Swaps can deliver both savings and
security, with a fixed interest rate that is
30 to 50 basis points cheaper than comparable
fixed-rate loans, now in the mid-5
percent range, according to Chris Tawa,
senior vice president for MMA Financial,
LLC.
To create a swap, an outside investor
guarantees a fixed interest rate to the borrower.
The investor agrees to pay the difference
when the floating rate of the
underlying bonds rises higher than the
guaranteed rate and receives the difference
when the floating rate is below that
rate.
There are no up-front costs to do a
swap. The costs of creating the structure
are included in the fixed interest rate paid
by the developer.
In contrast, a cap, which prevents the
interest rate on a floating-rate loan from
rising beyond a certain level, is paid for
with an up-front fee at the time the instrument
is created. The price is usually less
than 1 percent of the total loan amount.
The maximum interest rate on a floating-rate loan with a cap is typically 150 to
200 basis points higher than the fixed
interest rate created by a swap. A lower cap
would be prohibitively expensive, said R.
Wade Norris, a tax-exempt housing bond
specialist and partner with Eichner &
Norris, PLLC, based Washington, D.C.
About half of the developers that use
tax-exempt financing take out loans funded
with floating-rate bonds, said Kemper
of the Reznick Group. The majority of
those borrowers are now fixing the interest
rate on their loans synthetically with a
swap, he said.
A swap does involve serious risks. The
fees for breaking a swap agreement can be
devastating. The exact size of the fee
depends upon interest rates at the time
the swap contract is broken. If floating
rates are high and the investor is making
lots of money from the swap, the borrower
may have to pay the maximum fee of up
to 25 percent of the size of the loan.
Also, swap contracts often are
extended to cover the 15-year permanent
period of a tax-exempt loan as well as the
construction period.
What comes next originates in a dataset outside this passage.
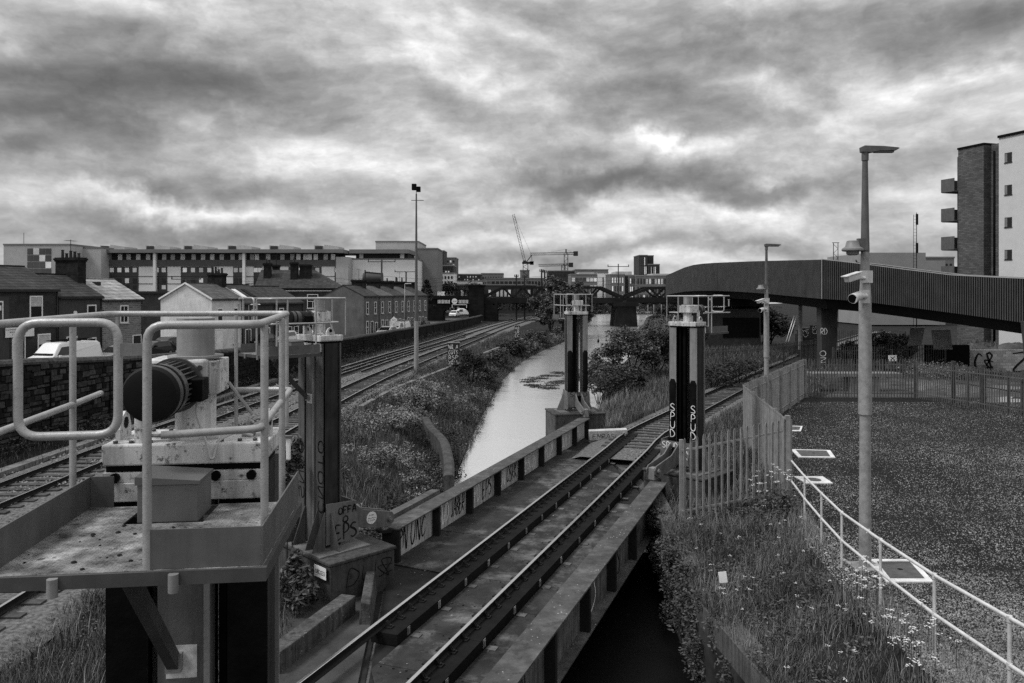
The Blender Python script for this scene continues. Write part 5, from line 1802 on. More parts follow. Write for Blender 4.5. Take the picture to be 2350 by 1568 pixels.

In this case, the swap
would make it more complicated to eventually
refinance the property, because the
swap contract is connected to the original
financing. If the borrower eventually
defaults on the loan, that would break the
swap contract and trigger the fees.
Conservative borrowers choose fixed-rate bonds
The other half of the developers that
use tax-exempt bond financing take out
fixed-rate loans funded by fixed-rate
bonds. It’s much simpler that way, said
Kemper.
With a fixed-rate bond loan, the borrower
gets the security of a fixed interest
rate without having to go through the extra
complexity of a swap, though the fixed-rate
bond loan will be more expensive.
For small nonprofits using tax-exempt
bond financing to renovate aging
affordable housing properties, the simplicity
of a fixed interest rate bond loan is
worth the cost. Many of these developers
have a hard enough time becoming comfortable
with low-income housing tax
credits, without trying to weigh the risks
of swaps, said Bill Kelly, president of
Stewards of Affordable Housing for the
Future, an advocacy group.
Few Takers for Private-Placement Deals
Developers are turning away from private-placement tax-exempt bond mortgages, said
Timothy Kemper, managing principal for the Atlanta office of Reznick Group.
Private-placement deals offer borrowers fixed-rate tax-exempt financing with lower
transaction costs, which otherwise would total from 3 percent to 5 percent of the loan
amount. However, interest rates for these loans have become uncompetitive as the small
universe of banks and institutions that once purchased private-placement bonds have lost
interest. Many banks have little use for tax-exempt bonds now that losses have shrunk
their tax bills for the year to zero, said Kemper.